While Panghal’s slow start may have gone unpunished in Bangkok, the quality of opponents that awaits him in Paris will be unsparing. The US 2021 World Championships silver medallist Roscoe Hill, 2016 Rio gold medallist Hasanboy Dusmatov of Uzbekistan and Cuba’s 2023 Tashkent World Championships bronze medallist Alejandro Claro have all qualified, making it a tough field. Colombia’s Martinez, who tripped up Panghal in Tokyo, has not made the cut.

Panghal has sought the videos of Hill, Dusmatov and Claro. “Anyone who makes the Olympics is world class, but I find these three the most dangerous. I would like to study their styles and be ready,” he said. Guiding him through his groundwork will be Cuban BI Fernandez, the former India coach now with Rohtak’s National Boxing Academy, and Panghal’s long-time coach Anil Dhankar. Panghal trained under them for a fortnight while the rest of the team was based in Bangkok ahead of the qualifiers.

“I missed quality training in the national camp, so I decided to team up with the two experienced coaches. They went out of their way to train me, tactically and technically. I am not a big advocate of overseas training anyway as it messes up with our diet and sparring.”

On return from Thailand, Panghal will continue to train with them while the national camp is likely to resume in Patiala in a week. Plans are also afoot for a stint at the Australian Institute of Sports in Canberra under former Indian high-performance director Santiago Nieva, who is the head coach of the Australian boxing team.
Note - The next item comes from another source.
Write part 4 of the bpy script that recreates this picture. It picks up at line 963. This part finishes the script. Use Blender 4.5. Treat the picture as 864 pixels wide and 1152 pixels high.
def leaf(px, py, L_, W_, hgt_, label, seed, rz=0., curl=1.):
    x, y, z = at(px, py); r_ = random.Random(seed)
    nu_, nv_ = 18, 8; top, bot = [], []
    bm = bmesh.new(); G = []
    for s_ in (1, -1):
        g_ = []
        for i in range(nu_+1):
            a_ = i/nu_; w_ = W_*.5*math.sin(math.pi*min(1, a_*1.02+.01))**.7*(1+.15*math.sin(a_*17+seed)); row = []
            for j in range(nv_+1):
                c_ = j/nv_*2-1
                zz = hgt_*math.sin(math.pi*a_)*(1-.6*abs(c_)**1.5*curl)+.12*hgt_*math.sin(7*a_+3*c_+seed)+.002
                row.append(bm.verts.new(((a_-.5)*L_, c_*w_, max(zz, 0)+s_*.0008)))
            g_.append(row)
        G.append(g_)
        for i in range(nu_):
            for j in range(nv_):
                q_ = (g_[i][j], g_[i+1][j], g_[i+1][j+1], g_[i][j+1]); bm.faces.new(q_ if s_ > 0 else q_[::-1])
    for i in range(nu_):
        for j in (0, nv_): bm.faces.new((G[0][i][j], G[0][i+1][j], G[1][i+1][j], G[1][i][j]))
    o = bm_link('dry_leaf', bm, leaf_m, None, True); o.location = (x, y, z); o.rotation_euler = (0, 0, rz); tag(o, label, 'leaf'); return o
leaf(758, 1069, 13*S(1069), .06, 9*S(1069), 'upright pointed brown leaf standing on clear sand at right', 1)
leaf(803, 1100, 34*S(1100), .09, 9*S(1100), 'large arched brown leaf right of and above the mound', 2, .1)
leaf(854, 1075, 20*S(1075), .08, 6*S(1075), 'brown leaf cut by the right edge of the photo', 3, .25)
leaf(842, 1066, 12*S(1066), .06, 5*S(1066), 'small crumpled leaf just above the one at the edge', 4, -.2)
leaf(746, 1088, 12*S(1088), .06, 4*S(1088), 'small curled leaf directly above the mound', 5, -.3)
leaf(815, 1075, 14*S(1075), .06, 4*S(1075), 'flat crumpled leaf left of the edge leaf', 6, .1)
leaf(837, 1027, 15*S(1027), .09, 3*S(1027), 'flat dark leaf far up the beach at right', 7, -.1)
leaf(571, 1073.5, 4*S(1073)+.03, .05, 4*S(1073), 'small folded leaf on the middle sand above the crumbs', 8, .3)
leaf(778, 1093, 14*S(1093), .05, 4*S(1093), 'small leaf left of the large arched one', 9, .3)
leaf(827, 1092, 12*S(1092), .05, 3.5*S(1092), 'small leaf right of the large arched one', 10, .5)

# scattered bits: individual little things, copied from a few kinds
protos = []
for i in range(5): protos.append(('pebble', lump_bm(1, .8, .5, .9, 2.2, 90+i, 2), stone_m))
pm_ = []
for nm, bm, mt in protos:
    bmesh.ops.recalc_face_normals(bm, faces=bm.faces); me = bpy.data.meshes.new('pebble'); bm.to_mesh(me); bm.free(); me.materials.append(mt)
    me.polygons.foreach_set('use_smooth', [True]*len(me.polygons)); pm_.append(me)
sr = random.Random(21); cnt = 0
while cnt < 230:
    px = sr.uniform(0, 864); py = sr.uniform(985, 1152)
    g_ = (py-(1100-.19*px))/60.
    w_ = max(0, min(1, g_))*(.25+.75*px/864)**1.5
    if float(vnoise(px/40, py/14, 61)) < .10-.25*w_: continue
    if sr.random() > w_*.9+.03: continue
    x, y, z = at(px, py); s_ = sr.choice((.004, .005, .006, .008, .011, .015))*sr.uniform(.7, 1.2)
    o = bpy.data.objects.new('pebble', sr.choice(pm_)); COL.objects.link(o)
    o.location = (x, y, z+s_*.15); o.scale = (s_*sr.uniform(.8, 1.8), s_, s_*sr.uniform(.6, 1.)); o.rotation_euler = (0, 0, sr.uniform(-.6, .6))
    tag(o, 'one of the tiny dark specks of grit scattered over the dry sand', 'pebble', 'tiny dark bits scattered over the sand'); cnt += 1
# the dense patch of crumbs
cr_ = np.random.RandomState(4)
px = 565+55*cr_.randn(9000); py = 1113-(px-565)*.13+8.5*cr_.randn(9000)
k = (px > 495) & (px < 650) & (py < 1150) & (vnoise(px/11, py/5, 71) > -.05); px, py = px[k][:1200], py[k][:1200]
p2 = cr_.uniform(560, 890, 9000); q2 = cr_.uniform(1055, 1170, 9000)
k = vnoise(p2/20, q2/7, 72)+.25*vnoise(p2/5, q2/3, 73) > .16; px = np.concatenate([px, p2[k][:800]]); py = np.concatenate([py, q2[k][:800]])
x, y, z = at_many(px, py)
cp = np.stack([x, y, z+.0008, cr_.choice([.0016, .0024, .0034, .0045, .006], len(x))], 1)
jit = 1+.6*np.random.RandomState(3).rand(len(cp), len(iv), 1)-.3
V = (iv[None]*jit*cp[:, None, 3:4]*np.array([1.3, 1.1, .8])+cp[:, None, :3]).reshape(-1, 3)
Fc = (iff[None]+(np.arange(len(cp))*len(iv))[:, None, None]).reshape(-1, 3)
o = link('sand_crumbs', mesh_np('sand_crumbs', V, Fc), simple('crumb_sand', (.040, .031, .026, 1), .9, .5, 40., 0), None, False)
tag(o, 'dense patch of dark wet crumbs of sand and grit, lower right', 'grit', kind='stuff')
“I have had preliminary discussions with Nieva. He is trying to get some international teams as well, but I will make it a point not to spar with Paris-qualified boxers. This time, I don’t want anyone to get too familiar with my style,” said Panghal, who blames his extensive sparring with Martinez in the lead-up to Tokyo as a major reason for his early loss there.

If things go to plan, Panghal will travel to Australia with Dhankar for at least a fortnight, preferably from mid-June.

“I have to make up for the lost time. I want to take full control of my training and make a decisive push for the Games. I believe I have the potential to finish on the podium.”